The following is a free political announcement, for the benefit of everyone who is already tired of the mayoral campaign.

This election is not about smoking ordinances or corruption at the convention bureau or banishing panhandlers to Tyler. It’s not about getting Dallas working again (whatever that means) or ending waste at City Hall by making employees give back their sick days. It’s not even about cutting property taxes, as much as everyone in Dallas – and especially all of those cranky homeowners north of LBJ whose lives seem to revolve around the idea – wants to cut property taxes.

This is an election about garbage pickup. And potholes. And abandoned cars. It’s about every unglamorous, uninteresting and unappealing part of urban life, every single one of which is guaranteed not to make the 10 o’clock news or the front page of Dallas’ Only Daily Newspaper. The mayoral candidates can sling mud and call each other names, which get them plenty of publicity. But I defy anyone to tell me how that will provide money to hire more code enforcement inspectors or pay for more books for the city’s libraries.

I have been watching Dallas elections for 20 years, and it still amazes me that hardly anyone who runs for office here understands what running for office on the municipal level is all about. Which is garbage and potholes. We want it picked up and we want them fixed. It’s that simple, and you don’t have to hire consultants and run focus groups to figure it out.

If you do, you get buzzwords and hype like quality of life. Everyone who runs for office wants to improve your quality of life. Hence, we get ordinances that require people to pick up after their dogs, that ban smoking in public places, and the mayor’s lastest inspiration, which would, with a wave of a municipal wand, turn street people into pixie dust.

There is a common thread to these kinds of things. They don’t cost money. The city, for example, is counting on disgruntled customers to enforce the smoking ordinance – in much the same way the city counts on residents to enforce its zoning and code enforcement ordinances by ratting on their neighbors. They also don’t address the larger issues, like the social costs of smoking and homelessness, but that’s just me being a killjoy, I suppose.

On the other hand, the real quality of life issues – picking up the garbage and fixing potholes – cost money. But the mayoral candidates, schooled in the post-modern political tantrum of “We’re never spending money, ever, for any reason, nyah, nyah, nyah” (which also includes holding their breath until they get a sound bite on TV), don’t want to talk about that. Does either candidate know that there’s a two-week wait to get a city garbage can if yours breaks? Does either candidate know that your garbage won’t be picked up if it’s not in the city-dispensed can? And if it’s broken, how can you use it to put the garbage out?

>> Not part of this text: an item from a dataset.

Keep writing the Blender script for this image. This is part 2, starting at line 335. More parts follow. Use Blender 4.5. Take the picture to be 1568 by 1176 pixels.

I do, actually, because mine did, and I spent a lovely two days dialing through the city bureacracy trying to find out how and when I could get my can replaced. The wheels fell off, which not only meant I couldn’t push it to the alley, but that it wouldn’t stand up so the automatic grapples on the truck could grab it. So I missed two garbage collections until the sanitation department sent out a supervisor to repair the can, which no doubt cost more than replacing the can would have. And they only sent the supervisor after I spent considerable effort nagging various city officials.

By itself, this was not the end of the world. But as an example of how wrongheaded the city’s priorities are, it speaks volumes. We can crack down on city employees whose crime is accruing vacation days, but we can’t fix a garbage can in 24 hours. Even the most corrupt and inefficient city goverment I ever saw, the infamous Richard J. Daley’s Chicago, could do that.

And what does that say about Dallas?